Notre proposition vise à éclairer le transfert, dans le contexte de l'urbanisme en France, de méthodes et de concepts produits à l'université par les enseignants-chercheurs de l'école territorialiste italienne (Magnaghi 2014) ; notamment en analysant les ressources de la notion de « patrimoine territorial » (Poli 2015) comme vectrice d'un projet agro-environnemental et urbain. L'exploration du « milieu innovateur » bordelais, nous permettra de mettre en évidence le système d'acteurs investis dans ce processus en cours. En nous positionnant d'un point de vue de chercheuse, impliquée dans l'expérimentation, et au moyen d'entretiens avec les techniciens du Sysdau, nous envisagerons enfin les difficultés de cette démarche d'apprentissage collectif qui repose sur la transmission et sur une construction de connaissances partagée, en vue d'une conciliation d'usages concurrentiels, voire antagonistes, de l'espace, en impliquant une nouvelle évolution des logiques de projet de l'urbanisme.

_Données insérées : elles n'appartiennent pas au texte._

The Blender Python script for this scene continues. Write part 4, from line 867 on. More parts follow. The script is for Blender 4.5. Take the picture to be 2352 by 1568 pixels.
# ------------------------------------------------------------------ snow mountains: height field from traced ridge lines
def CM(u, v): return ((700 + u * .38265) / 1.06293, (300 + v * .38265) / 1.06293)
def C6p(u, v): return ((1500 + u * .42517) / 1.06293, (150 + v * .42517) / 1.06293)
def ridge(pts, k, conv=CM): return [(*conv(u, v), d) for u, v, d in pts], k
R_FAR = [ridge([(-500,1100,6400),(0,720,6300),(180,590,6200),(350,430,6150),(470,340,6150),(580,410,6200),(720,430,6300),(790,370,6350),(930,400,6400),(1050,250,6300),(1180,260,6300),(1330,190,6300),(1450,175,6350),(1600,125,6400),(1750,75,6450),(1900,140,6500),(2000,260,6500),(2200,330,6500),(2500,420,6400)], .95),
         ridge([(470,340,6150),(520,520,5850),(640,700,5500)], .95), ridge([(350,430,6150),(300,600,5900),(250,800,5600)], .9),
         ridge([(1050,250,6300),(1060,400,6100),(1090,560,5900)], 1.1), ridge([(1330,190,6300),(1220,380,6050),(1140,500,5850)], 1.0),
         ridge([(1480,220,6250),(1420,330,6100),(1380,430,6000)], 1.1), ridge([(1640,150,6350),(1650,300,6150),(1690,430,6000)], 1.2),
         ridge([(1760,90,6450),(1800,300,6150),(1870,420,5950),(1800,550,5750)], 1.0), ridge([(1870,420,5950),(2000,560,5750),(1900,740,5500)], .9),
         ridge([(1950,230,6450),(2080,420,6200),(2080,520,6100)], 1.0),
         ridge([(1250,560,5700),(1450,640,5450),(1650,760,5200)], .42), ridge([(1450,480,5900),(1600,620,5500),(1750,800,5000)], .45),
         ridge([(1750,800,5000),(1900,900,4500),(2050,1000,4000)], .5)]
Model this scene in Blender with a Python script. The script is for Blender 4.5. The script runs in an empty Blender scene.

A ce stade, notre propos visera à dépasser le cas bordelais pour présenter des résultats en matière de mise en pratique d'une recherche en partenariat qui associe l'enseignement à l'expérimentation par l'action (recherche-action-formation) et de transfert des méthodes négociées et dessinées du projet urbain au projet agro-environnemental.